US game studio lays off 400 employees
38 Studios, the video game company owned by former Red Sox pitcher Curt Schilling, has laid off all 400 of its employees, according to local reports.
The six-year-old company received a $75 million loan guarantee from the Rhode Island state government in 2010 in order to move their offices from Maynard, Massachusetts to Providence, Rhode Island.
The first signs of trouble came on May 13, when the company failed to make a scheduled $1.1 million payment on this loan.
Unsuccessful in its attempts to secure outside investment for a bail-out, the company had already lost its chief executive and chief technology officer before the announcement that all staff were out of work today.
In an interview with the Boston Globe, Rhode Island Governor Lincoln Chafee says the situation for 38 Studios did not look good.
"It’s an unfolding tragedy here in Rhode Island,” Chafee says.
Despite his successful baseball career, Schilling has ‘tapped out’ all his funds in the company, with US$30 million invested.
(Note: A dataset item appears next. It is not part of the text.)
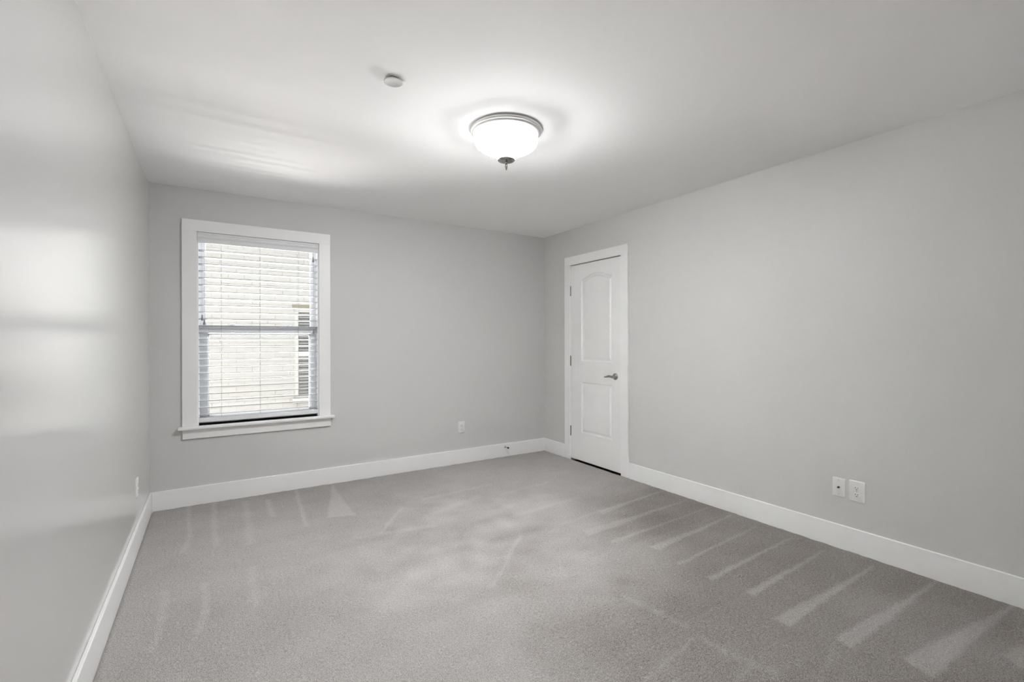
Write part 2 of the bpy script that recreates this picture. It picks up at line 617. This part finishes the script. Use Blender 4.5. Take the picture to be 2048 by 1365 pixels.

In the six years the studio was open, they released one game, Kingdoms of Amalur: Reckoning, which received mixed reviews and which Chafee claims was ‘a flop’.
Chafee says if the game had performed better that the studio might have been able to attract outside investors and would not be in the situation it is in.
However, Schilling has argued that the game ‘outperformed’ expectations, and sold more than 1.2 million units in its first 90 days of release.
The company’s latest project, an elaborate MMORPG known by the working-title ‘Copernicus’, has already tied up tens of millions of dollars. Judging by the current state of things for 38 Studios, it will never see the light of day.